Due to its historical focus, stage-appropriate language features and dual function as a research pathfinder, this resource allows teachers to meet multiple English and History outcomes, while the inclusion of ICT and the cause-and-effect nature of this interactive narrative allows staff to link to a number of General Capabilities:

This digital narrative taps into what Figueiredo and Bidarra (2015, p.324) call the ‘ludic’ or game-based learning model and draws on students’ predilections towards digital, interactive media (Figueiredo & Bidarra, 2015, p.323; Skaines, 2010, p.100-104; Stepanic, 2022, p.2; Weigel, 2009, P.38). Introduced in the Immerse inquiry stage as a resource to assist student engagement and build background knowledge (Kuhlthau  et al., 2012, p.61-66, 70; Maniotes, 2017, p.8), its secondary purpose as a research pathfinder supports students as they move into the Explore, Identify and Gather stages of Guided Inquiry (Kuhlthau  et al., 2012, p.75-82, 93-98, 109-116; Maniotes, 2017, p.8-9).

Currently the summative assessment for this unit requires students to produce three diary entries from the perspective of someone living during Shakespeare’s time, to be viewed and marked by a teacher. The Shakespeare Chronicles provides a model for students to create their own digital narrative, supporting their digital literacy and social development in interesting and relevant ways with an authentic audience of peers to promote engagement (Dockter et al., 2010, p.419-420; Weigel, 2009, p.40).
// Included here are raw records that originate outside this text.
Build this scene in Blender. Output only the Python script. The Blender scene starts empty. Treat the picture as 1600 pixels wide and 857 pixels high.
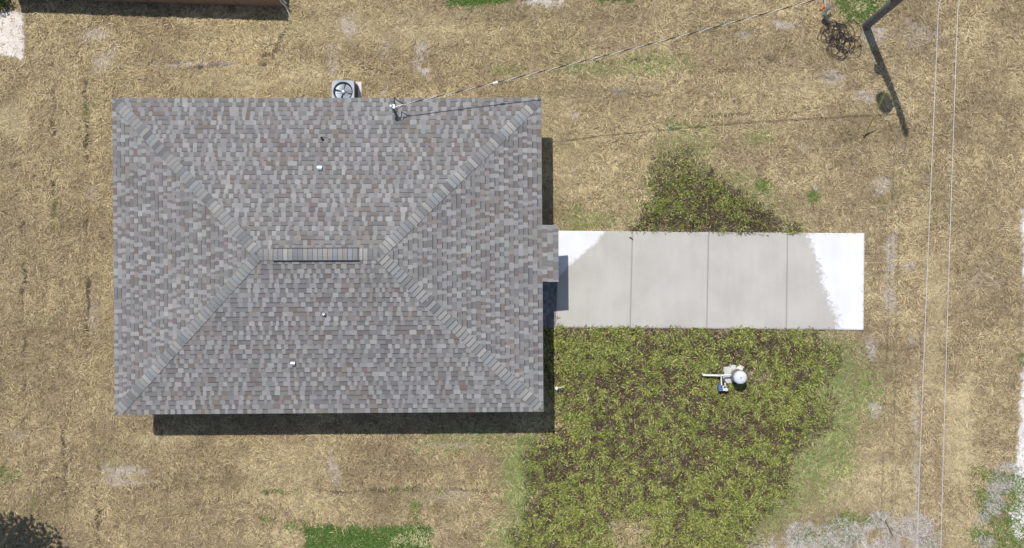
import bpy, math, random
import numpy as np
from mathutils import Vector, Matrix, Quaternion

random.seed(7)
rng = np.random.default_rng(7)
scene = bpy.context.scene
col = scene.collection

# ------------------------------------------------------------------ camera, world, sun
CAM_H, FOC = 37.0, 1850.0                      # metres above ground, focal length in photo pixels
IMW, IMH = 1600.0, 857.0
NAD = (872.0, 440.0)                           # where the plumb line under the drone falls
_n = Vector((NAD[0]-IMW/2, -(NAD[1]-IMH/2), -FOC)).normalized()
CQ = _n.rotation_difference(Vector((0, 0, -1)))
cam = bpy.data.cameras.new('camera')
cam.sensor_width = 36.0
cam.sensor_fit = 'HORIZONTAL'
cam.lens = 36.0*FOC/IMW
cam.clip_end = 3000.0
cam.clip_start = 0.5
camo = bpy.data.objects.new('camera', cam)
col.objects.link(camo)
camo.location = (0, 0, CAM_H)
camo.rotation_mode = 'QUATERNION'
camo.rotation_quaternion = CQ
scene.camera = camo

SUN_DIR = Vector((0.33*0.405, -0.94*0.405, -1.0)).normalized()   # the way the light travels
sl = bpy.data.lights.new('sun', 'SUN')
sl.energy = 4.1
sl.angle = math.radians(0.5)
sl.color = (1.0, 0.965, 0.91)
so = bpy.data.objects.new('sun', sl)
col.objects.link(so)
so.rotation_euler = SUN_DIR.to_track_quat('-Z', 'Y').to_euler()
so.location = (0, 0, 60)

world = bpy.data.worlds.new('World')
scene.world = world
world.use_nodes = True
wn = world.node_tree
wn.nodes.clear()
wo = wn.nodes.new('ShaderNodeOutputWorld')
wb = wn.nodes.new('ShaderNodeBackground')
sky = wn.nodes.new('ShaderNodeTexSky')
sky.sky_type = 'NISHITA'
sky.sun_disc = False
sky.sun_elevation = math.asin(-SUN_DIR.z)
sky.sun_rotation = math.atan2(-SUN_DIR.x, -SUN_DIR.y)
sky.air_density = 1.0
sky.dust_density = 1.0
wb.inputs['Strength'].default_value = 0.12
wn.links.new(sky.outputs[0], wb.inputs[0])
wn.links.new(wb.outputs[0], wo.inputs[0])

scene.view_settings.view_transform = 'Standard'
scene.view_settings.look = 'None'
scene.view_settings.exposure = 0.0
scene.view_settings.gamma = 1.0
scene.view_settings.use_curve_mapping = False


def P(px, py, z=0.0):
    """photo pixel -> the world point at height z seen there"""
    d = CQ @ Vector((px-IMW/2, -(py-IMH/2), -FOC))
    t = (z-CAM_H)/d.z
    return Vector((d.x*t, d.y*t, z))


_R = np.array(CQ.to_matrix())                  # camera -> world


def to_px(x, y, z=0.0):
    p = np.stack([x, y, np.broadcast_to(z, np.shape(x))-CAM_H], -1) @ _R   # world -> camera
    return IMW/2+p[..., 0]/-p[..., 2]*FOC, IMH/2-p[..., 1]/-p[..., 2]*FOC


# ------------------------------------------------------------------ object helpers
def tag(o, label=None, cat=None, group=None, kind=None):
    if label: o['label'] = label
    if cat: o['category'] = cat
    if group: o['group'] = group
    if kind: o['kind'] = kind
    return o


def setp(o, parent):
    o.parent = parent
    o.matrix_parent_inverse = Matrix.Translation(parent.get('_w', (0, 0, 0))).inverted() if False else Matrix.Translation(-WL.get(parent.name, Vector((0, 0, 0))))
    return o


WL = {}                                        # world location of each parent (all unrotated)


def thing(name, loc, label, cat, group=None):
    o = bpy.data.objects.new(name, None)
    o.empty_display_size = 0.3
    col.objects.link(o)
    o.location = loc
    WL[o.name] = Vector(loc)
    return tag(o, label, cat, group)


class MB:
    """collects simple shapes into one mesh"""
    def __init__(s):
        s.v, s.f, s.c = [], [], []
        s.cur = None

    def add(s, vs, fs, c=None):
        n = len(s.v)
        s.v += [tuple(v) for v in vs]
        s.f += [tuple(i+n for i in f) for f in fs]
        s.c += [c or (1, 1, 1)]*len(vs)

    def box(s, cx, cy, z0, sx, sy, h, rz=0.0, bev=0.0, c=None):
        co, si = math.cos(rz), math.sin(rz)
        hx, hy = sx/2, sy/2
        if bev <= 0:
            ring = [(-hx, -hy), (hx, -hy), (hx, hy), (-hx, hy)]
        else:
            b = bev
            ring = [(-hx+b, -hy), (hx-b, -hy), (hx, -hy+b), (hx, hy-b), (hx-b, hy), (-hx+b, hy), (-hx, hy-b), (-hx, -hy+b)]
        n = len(ring)
        vs = []
        levels = [(z0, 0), (z0+h, 0)] if bev <= 0 else [(z0, 0), (z0+h-bev*0.6, 0), (z0+h, bev*0.6)]
        for z, ins in levels:
            for x, y in ring:
                k = 1-ins/max(hx, hy)
                x, y = x*k, y*k
                vs.append((cx+x*co-y*si, cy+x*si+y*co, z))
        fs = []
        for l in range(len(levels)-1):
            for i in range(n):
                j = (i+1) % n
                fs.append((l*n+i, l*n+j, (l+1)*n+j, (l+1)*n+i))
        fs.append(tuple(range(n))[::-1])
        fs.append(tuple((len(levels)-1)*n+i for i in range(n)))
        s.add(vs, fs, c)

    def lathe(s, cx, cy, prof, n=24, c=None, cap=True):
        vs, fs = [], []
        for r, z in prof:
            for i in range(n):
                a = 2*math.pi*i/n
                vs.append((cx+r*math.cos(a), cy+r*math.sin(a), z))
        for l in range(len(prof)-1):
            for i in range(n):
                j = (i+1) % n
                fs.append((l*n+i, l*n+j, (l+1)*n+j, (l+1)*n+i))
        if cap:
            fs.append(tuple(range(n))[::-1])
            fs.append(tuple((len(prof)-1)*n+i for i in range(n)))
        s.add(vs, fs, c)

    def tube(s, pts, r, n=6, c=None):
        pts = [Vector(p) for p in pts]
        m = len(pts)
        rs = r if isinstance(r, (list, tuple)) else [r]*m
        vs, fs = [], []
        up = None
        for i, p in enumerate(pts):
            t = (pts[min(i+1, m-1)]-pts[max(i-1, 0)]).normalized()
            if up is None:
                up = Vector((0, 0, 1)) if abs(t.z) < 0.9 else Vector((1, 0, 0))
            a = t.cross(up).normalized()
            b = a.cross(t).normalized()
            up = b
            for k in range(n):
                an = 2*math.pi*k/n
                vs.append(p+(a*math.cos(an)+b*math.sin(an))*rs[i])
        for i in range(m-1):
            for k in range(n):
                j = (k+1) % n
                fs.append((i*n+k, i*n+j, (i+1)*n+j, (i+1)*n+k))
        fs.append(tuple(range(n))[::-1])
        fs.append(tuple((m-1)*n+k for k in range(n)))
        s.add(vs, fs, c)

    def build(s, name, mat, parent=None, loc=None, smooth=False, colors=False):
        me = bpy.data.meshes.new(name)
        L = Vector(loc) if loc is not None else Vector((0, 0, 0))
        me.from_pydata([tuple(Vector(v)-L) for v in s.v], [], s.f)
        if colors:
            a = me.color_attributes.new('Col', 'FLOAT_COLOR', 'POINT')
            a.data.foreach_set('color', np.array([(*c, 1) for c in s.c], dtype=np.float32).ravel())
        if smooth:
            for p in me.polygons: p.use_smooth = True
            try: me.set_sharp_from_angle(angle=math.radians(35))
            except Exception: pass
        me.materials.append(mat)
        me.update()
        o = bpy.data.objects.new(name, me)
        col.objects.link(o)
        o.location = L
        if parent is not None: setp(o, parent)
        return o


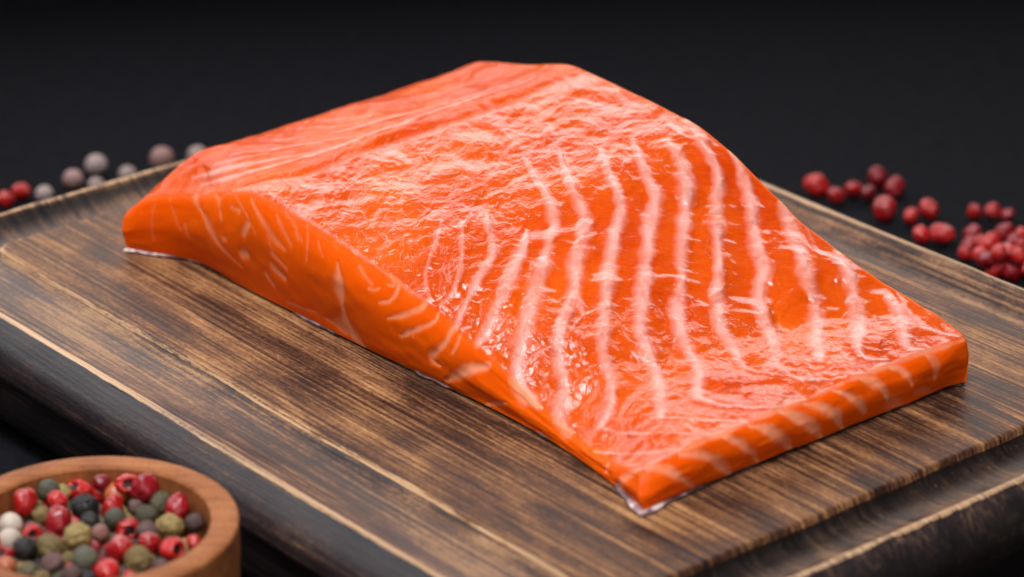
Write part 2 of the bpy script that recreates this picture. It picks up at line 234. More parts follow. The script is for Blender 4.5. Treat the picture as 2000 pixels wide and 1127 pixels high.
 (0.7, [(-4.21,-2.24,2.25,0.078),(-3.53,-1.75,2.44,0.078),(-3.0,-1.13,2.62,0.078)]),
 (0.7, [(-5.01,-3.39,1.9,0.078),(-4.54,-3.12,2.08,0.078),(-4.27,-2.69,2.18,0.078)]),
 (0.7, [(-3.9,1.24,2.63,0.078),(-3.8,2.1,2.68,0.078),(-3.6,2.88,2.78,0.078)]),
]

# peppercorns: x, y, z, radius, kind, label
BOWL_PEPPER = [
 (-7.74, -9.07, 2.46, 0.249, 'red_hole', 'bright red peppercorn with a dark pit, alone against the back rim of the bowl'),
 (-7.46, -8.88, 2.42, 0.196, 'grey', 'dark grey green peppercorn half hidden at the back rim beside the pitted red one'),
 (-7.58, -8.9, 2.67, 0.177, 'olive', 'yellowish wrinkled peppercorn in front of the dark grey green one near the back rim'),
 (-7.78, -9.03, 2.8, 0.193, 'grey', 'long grey green peppercorn below the yellowish wrinkled one'),
 (-8.04, -9.24, 2.54, 0.203, 'olive', 'olive wrinkled peppercorn near the left picture edge, left of the pitted red one'),
 (-8.21, -9.3, 2.36, 0.13, 'orange', 'small amber peppercorn under the olive one near the left picture edge'),
 (-8.12, -9.42, 2.79, 0.213, 'red', 'round red peppercorn with a white gleam, right above the two creamy ones'),
 (-8.34, -9.47, 2.5, 0.13, 'red', 'red peppercorn cut by the left picture edge above the creamy pair'),
 (-8.3, -9.92, 2.62, 0.207, 'cream', 'creamy white peppercorn, upper of the creamy pair at the left'),
 (-8.25, -10.42, 2.59, 0.21, 'cream', 'creamy white peppercorn, lower of the creamy pair at the left'),
 (-7.6, -9.25, 2.71, 0.197, 'red', 'light red peppercorn leaning on the left of the wrinkled black one'),
 (-7.83, -9.61, 2.63, 0.165, 'olive', 'small mustard peppercorn between the gleaming red and the crimson broken one'),
 (-7.55, -9.69, 2.55, 0.243, 'crimson', 'long crimson peppercorn below left of the wrinkled black one'),
 (-7.91, -10.14, 2.58, 0.163, 'red_hole', 'crimson peppercorn shell with an open hole right of the creamy pair'),
 (-7.31, -8.85, 2.7, 0.212, 'red_hole', 'torn dark red peppercorn directly behind the wrinkled black one'),
 (-7.14, -9.37, 2.65, 0.244, 'black', 'large black wrinkled peppercorn in the middle of the bowl'),
 (-6.99, -9.83, 2.62, 0.173, 'black', 'black peppercorn tucked under the large wrinkled black one'),
 (-7.0, -8.76, 2.57, 0.172, 'red', 'smooth red peppercorn between the torn dark red one and the back row'),
 (-6.91, -8.75, 2.8, 0.169, 'crimson', 'purplish red peppercorn at the back left of the smooth orange one'),
 (-6.69, -8.8, 2.6, 0.213, 'orange', 'smooth orange brown peppercorn standing at the back rim'),
 (-6.83, -8.77, 2.36, 0.163, 'red', 'small bright red peppercorn below left of the smooth orange one'),
 (-6.48, -8.81, 2.81, 0.185, 'red_hole', 'red peppercorn with a dark slit below the smooth orange one'),
 (-6.67, -9.34, 2.62, 0.227, 'red', 'oval glossy red peppercorn right of the large black one'),
 (-6.41, -8.77, 2.5, 0.13, 'olive', 'small yellow green peppercorn at the back right rim'),
 (-6.18, -8.99, 2.8, 0.261, 'crimson', 'long glossy dark red peppercorn lying along the back right rim'),
 (-5.91, -9.11, 2.58, 0.232, 'olive_dark', 'dark green wrinkled peppercorn below the long glossy dark red one'),
 (-6.29, -9.19, 2.56, 0.157, 'brown', 'reddish brown shrivelled peppercorn left of the dark green one'),
 (-6.08, -9.61, 2.61, 0.208, 'olive_dark', 'smooth olive peppercorn below the dark green wrinkled one'),
 (-6.58, -9.78, 2.66, 0.186, 'grey', 'grey green peppercorn behind the torn scarlet one'),
 (-6.34, -9.93, 2.54, 0.216, 'red_hole', 'torn scarlet peppercorn with a black opening in the middle right'),
 (-5.68, -9.22, 2.43, 0.131, 'brown', 'small grey brown peppercorn between the dark green and the angular crimson one'),
 (-5.59, -9.41, 2.63, 0.24, 'crimson', 'angular crimson peppercorn against the right rim'),
 (-5.63, -10.01, 2.63, 0.224, 'olive', 'lumpy mustard peppercorn left of the grey brown wrinkled one at the right'),
 (-5.26, -9.86, 2.62, 0.169, 'brown', 'wrinkled grey brown peppercorn at the right rim below the angular crimson one'),
 (-6.01, -10.15, 2.61, 0.194, 'brown', 'mauve grey peppercorn between the torn scarlet and the lumpy mustard one'),
 (-7.13, -10.3, 2.6, 0.24, 'olive', 'lumpy olive peppercorn with a deep dent below the large black one'),
 (-6.77, -10.27, 2.65, 0.159, 'pinkish', 'pinkish brown peppercorn right of the deeply dented olive one'),
 (-5.94, -10.55, 2.61, 0.209, 'red', 'rosy red peppercorn with a soft gleam below the mauve grey one'),
 (-5.53, -10.81, 2.63, 0.221, 'red_hole', 'rosy peppercorn with a small round pit near the lower right rim'),
 (-5.2, -10.54, 2.62, 0.145, 'red', 'small red peppercorn wedged at the lower right rim'),
 (-6.39, -10.78, 2.61, 0.264, 'red', 'largest bright scarlet peppercorn, glossy, low in the middle of the bowl'),
 (-6.84, -10.36, 2.45, 0.133, 'crimson', 'small dark red peppercorn left of the largest scarlet one'),
 (-7.55, -10.7, 2.61, 0.239, 'olive', 'tan lumpy peppercorn below the crimson long one'),
 (-7.94, -10.79, 2.63, 0.213, 'black', 'dark purple black peppercorn under the creamy pair'),
 (-8.28, -10.88, 2.58, 0.153, 'red_hole', 'dark red torn peppercorn at the left picture edge below the creamy pair'),
 (-8.18, -11.31, 2.59, 0.177, 'orange', 'orange red peppercorn at the lower left picture corner'),
 (-7.42, -11.3, 2.62, 0.202, 'brown', 'shrivelled red brown peppercorn below the tan lumpy one'),
 (-6.93, -11.03, 2.58, 0.225, 'grey', 'grey olive round peppercorn left of the largest scarlet one, low in the bowl'),
 (-6.06, -11.1, 2.59, 0.241, 'olive', 'ribbed olive peppercorn below the rosy gleaming one'),
 (-6.5, -11.49, 2.61, 0.202, 'red', 'red peppercorn at the bottom picture edge below the largest scarlet one'),
 (-7.79, -11.5, 2.59, 0.172, 'olive_dark', 'olive grey peppercorn near the bottom picture edge at the left'),
 (-7.09, -11.61, 2.6, 0.176, 'brown', 'purple grey peppercorn at the bottom picture edge below the round grey olive one'),
 (-7.54, -11.76, 2.6, 0.159, 'olive', 'mustard peppercorn at the bottom picture edge between the olive grey and purple grey ones'),
 (-6.09, -11.79, 2.59, 0.184, 'red', 'red peppercorn at the bottom picture edge below the ribbed olive one'),
 (-5.69, -11.38, 2.63, 0.147, 'brown', 'dark brown peppercorn in the gap between the ribbed olive and the pitted rosy one'),
 (-7.83, -8.99, 2.21, 0.132, 'crimson', 'small crimson peppercorn glimpsed behind the light red one'),
 (-7.11, -8.78, 2.36, 0.137, 'red', 'small scarlet peppercorn between the large black one and the bright red back row'),
 (-5.95, -8.97, 2.33, 0.133, 'crimson', 'small dark red peppercorn between the long glossy one and the angular crimson one'),
 (-7.29, -9.56, 2.47, 0.13, 'red', 'small red peppercorn glimpsed under the large black one'),
 (-8.09, -10.91, 2.44, 0.13, 'brown', 'small brown peppercorn between the dark purple black and the orange red one'),
 (-8.58, -10.48, 2.64, 0.22, 'red', 1),
 (-8.38, -11.1, 2.38, 0.242, 'grey', 2),
 (-8.26, -10.71, 2.29, 0.248, 'olive_dark', 2),
 (-8.4, -10.37, 2.28, 0.22, 'brown', 2),
 (-8.15, -10.09, 2.32, 0.254, 'olive', 2),
 (-7.67, -11.51, 2.28, 0.257, 'olive', 2),
 (-7.91, -11.11, 2.36, 0.216, 'olive', 2),
 (-7.77, -10.77, 2.32, 0.215, 'black', 2),
 (-7.9, -10.45, 2.41, 0.225, 'black', 2),
 (-7.7, -10.07, 2.34, 0.243, 'crimson', 2),
 (-7.94, -9.73, 2.32, 0.25, 'brown', 2),
 (-7.73, -9.41, 2.29, 0.226, 'olive_dark', 2),
 (-7.45, -11.88, 2.31, 0.252, 'red', 2),
 (-7.28, -11.48, 2.35, 0.24, 'grey', 2),
 (-7.53, -11.11, 2.33, 0.252, 'olive_dark', 2),
 (-7.26, -10.79, 2.36, 0.225, 'olive', 2),
 (-7.5, -10.43, 2.36, 0.227, 'olive', 2),
 (-7.3, -10.07, 2.31, 0.26, 'crimson', 2),
 (-7.41, -9.72, 2.21, 0.22, 'olive_dark', 2),
 (-7.32, -9.3, 2.3, 0.257, 'olive', 2),
 (-7.07, -11.85, 2.34, 0.227, 'black', 2),
 (-6.88, -11.47, 2.36, 0.259, 'black', 2),
 (-7.15, -11.13, 2.32, 0.227, 'red', 2),
 (-6.83, -10.78, 2.31, 0.25, 'crimson', 2),
 (-7.08, -10.49, 2.29, 0.222, 'brown', 2),
 (-6.92, -10.02, 2.35, 0.227, 'brown', 2),
 (-7.06, -9.68, 2.35, 0.227, 'black', 2),
 (-6.87, -9.37, 2.32, 0.228, 'olive_dark', 2),
 (-7.03, -9.05, 2.35, 0.214, 'brown', 2),
 (-6.7, -11.83, 2.4, 0.24, 'black', 2),
 (-6.49, -11.51, 2.25, 0.254, 'olive', 2),
 (-6.66, -11.14, 2.34, 0.245, 'red', 2),
 (-6.43, -10.81, 2.23, 0.21, 'black', 2),
 (-6.6, -10.42, 2.31, 0.22, 'brown', 2),
 (-6.56, -10.07, 2.3, 0.224, 'olive_dark', 2),
 (-6.68, -9.7, 2.31, 0.246, 'brown', 2),
 (-6.41, -9.29, 2.29, 0.21, 'olive', 2),
 (-6.64, -9.01, 2.26, 0.236, 'olive', 2),
 (-6.31, -11.84, 2.35, 0.227, 'olive', 2),
 (-6.08, -11.52, 2.38, 0.241, 'black', 2),
 (-6.28, -11.18, 2.28, 0.237, 'grey', 2),
 (-6.02, -10.79, 2.38, 0.218, 'olive', 2),
 (-6.25, -10.44, 2.38, 0.219, 'grey', 2),
 (-6.02, -10.01, 2.29, 0.238, 'crimson', 2),
 (-6.29, -9.64, 2.32, 0.24, 'brown', 2),
 (-6.06, -9.35, 2.33, 0.226, 'olive', 2),
 (-5.62, -11.52, 2.34, 0.236, 'red', 2),
 (-5.79, -11.18, 2.33, 0.238, 'crimson', 2),
 (-5.59, -10.78, 2.28, 0.229, 'brown', 2),
 (-5.84, -10.38, 2.33, 0.214, 'olive_dark', 2),
 (-5.64, -10.1, 2.28, 0.23, 'crimson', 2),
 (-5.82, -9.66, 2.35, 0.259, 'olive', 2),
 (-5.42, -11.16, 2.37, 0.227, 'grey', 2),
 (-5.37, -10.42, 2.4, 0.215, 'olive', 2),
]
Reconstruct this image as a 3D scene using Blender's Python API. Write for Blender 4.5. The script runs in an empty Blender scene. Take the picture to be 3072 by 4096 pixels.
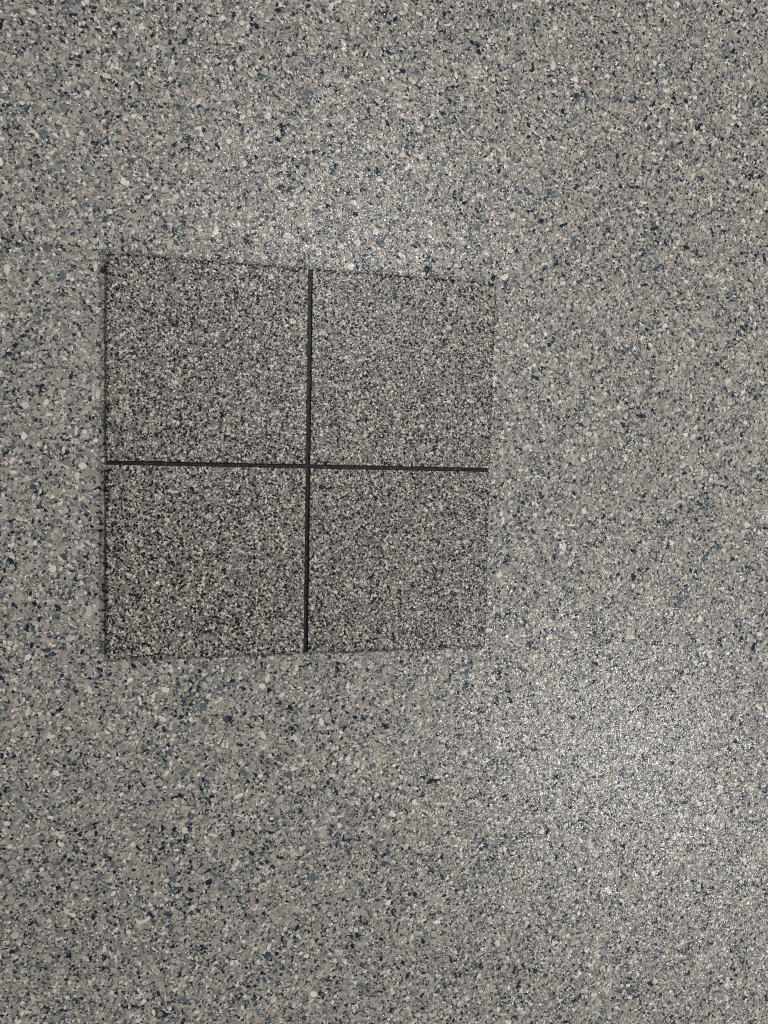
import bpy, math
import numpy as np
from mathutils import Matrix, Vector

rng = np.random.default_rng(7)
sc = bpy.context.scene
W = 0.40          # edge of the sample board, metres
T = 0.012         # its thickness
REC = 0.0034      # depth of the grooves

# ------------------------------------------------------------------ camera
cam = bpy.data.cameras.new("camera")
cam.sensor_fit = 'VERTICAL'
cam.sensor_height = 36.0
cam.lens = 3077.0 / 4096.0 * 36.0
cam.clip_start = 0.02
cam.clip_end = 50.0
camo = bpy.data.objects.new("camera", cam)
sc.collection.objects.link(camo)
fwd = Vector((0.2230, -0.0460, -0.9737)).normalized()
right = Vector((0.9749, 0.0170, 0.2222))
right = (right - fwd * right.dot(fwd)).normalized()
up = right.cross(fwd)
CAM = Vector((-0.253 * W, -0.032 * W, 2.0 * W + T))
camo.matrix_world = Matrix.Translation(CAM) @ Matrix((right, up, -fwd)).transposed().to_4x4()
sc.camera = camo

# ------------------------------------------------------------------ light
def floor_hit(px, py):
    d = right * ((px - 1536) / 3077) - up * ((py - 2048) / 3077) + fwd
    return CAM + d * (CAM.z / -d.z)

world = bpy.data.worlds.new("World")
sc.world = world
world.use_nodes = True
bg = world.node_tree.nodes['Background']
bg.inputs[0].default_value = (1.0, 0.99, 0.98, 1)
bg.inputs[1].default_value = 0.12

def ceiling_lamp(px, py, h, power, sx, sy, col, rot=0.0):
    """panel lamp hung where its mirror image falls on the floor at photo pixel (px, py)"""
    p = floor_hit(px, py)
    k = h / CAM.z
    L = Vector((p.x + (p.x - CAM.x) * k, p.y + (p.y - CAM.y) * k, h))
    li = bpy.data.lights.new("ceiling_lamp", 'AREA')
    li.shape = 'RECTANGLE'; li.size = sx; li.size_y = sy
    li.energy = power; li.color = col
    o = bpy.data.objects.new("ceiling_lamp", li)
    sc.collection.objects.link(o)
    o.location = L
    o.rotation_euler = (0, 0, rot)
    return o

ceiling_lamp(1420, 1060, 2.6, 40, 0.30, 0.20, (0.965, 0.978, 0.985), math.radians(-10))
ceiling_lamp(2420, 2980, 2.6, 68, 0.22, 0.38, (0.95, 0.97, 1.0), math.radians(8))
ceiling_lamp(250, 900, 2.6, 6, 0.50, 0.30, (1.0, 0.98, 0.96))
ceiling_lamp(2750, 1650, 2.6, 4, 0.20, 0.50, (1.0, 0.98, 0.96))

sc.view_settings.view_transform = 'Standard'
sc.view_settings.look = 'None'
sc.view_settings.exposure = 0.0
sc.view_settings.gamma = 1.0
sc.cycles.filter_width = 1.1
sc.cycles.use_denoising = False      # the denoiser wipes out the glitter of the resin

# ------------------------------------------------------------------ helpers
def lin(r, g, b):
    f = lambda c: ((c / 255 + 0.055) / 1.055) ** 2.4 if c > 10 else c / 255 / 12.92
    return (f(r), f(g), f(b))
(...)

Multimodal aspects build understanding of life during Shakespeare’s time, supporting students’ use of visual and auditory imagery in their own writing and moving students from consumers to creators of content – a key element of digital literature (Morra, 2013, para.2; Kitson, 2017, p.66).

In designing this resource, I considered the questions posed by Reid (2013, p.41) to ensure my community’s learning needs were being met. EHS is a comprehensive, co-educational public school in South-West Sydney. Enrolments increased 10% in the 2016-2020 period, though decreased in 2021 (Australian Curriculum, Assessment and Reporting Authority [ACARA], 2021a). New housing developments changing our catchment demographics lowered our ICSEA score from 1017 in 2014 to 995 in 2021 (ACARA, 2021a). NAPLAN results are below average (ACARA, 2021b) while Sentral data shows increasing disengagement, with suspensions increasing 96.6% and expulsions 600% since 2014 (Sentral, 2021).

This digital narrative engages students visually and emotionally with the experiences of past people, supporting a variety of literacy needs and growing student independence (Foley, 2012, p.8; Cahill & McGill-Franzen, 2013, p.33, 35-36; Chooseco & Hoffman, 2016, para.8-9; Towndrow & Kogut, 2020, p.4, 14, 147-148). Access to 1:1 devices is limited to shared, bookable banks of often unreliable laptops or iPads, so the resource is accessible on a variety of devices (including student phones) via an easily shared Canva link and can be uploaded to subject learning platforms and the library website for future reference and to support social connection. While our students frequently engage with digital media, they often lack the skills to effectively navigate web content or critically evaluate online information; hyperlinked resources provide students with quality information to use in their own research. Teaching time is limited, as are student attention spans; a short narrative counteracts this peripatetic “grasshopper mind” (Weigel, 2009, p.38), though multiple pathways invite replay and continued enjoyment. Choice encourages interactivity and engagement (Hendrix, 2011, para.19, 29), aiming to overcome disengagement and encourage students to make personal connections with the content (Weigel, 2009, p.40; Bjørgen, 2010, p. 171; Hall, 2012, p.99; Lambert, 2012, p.37-38; Towndrow & Kogut, 2020, p.148).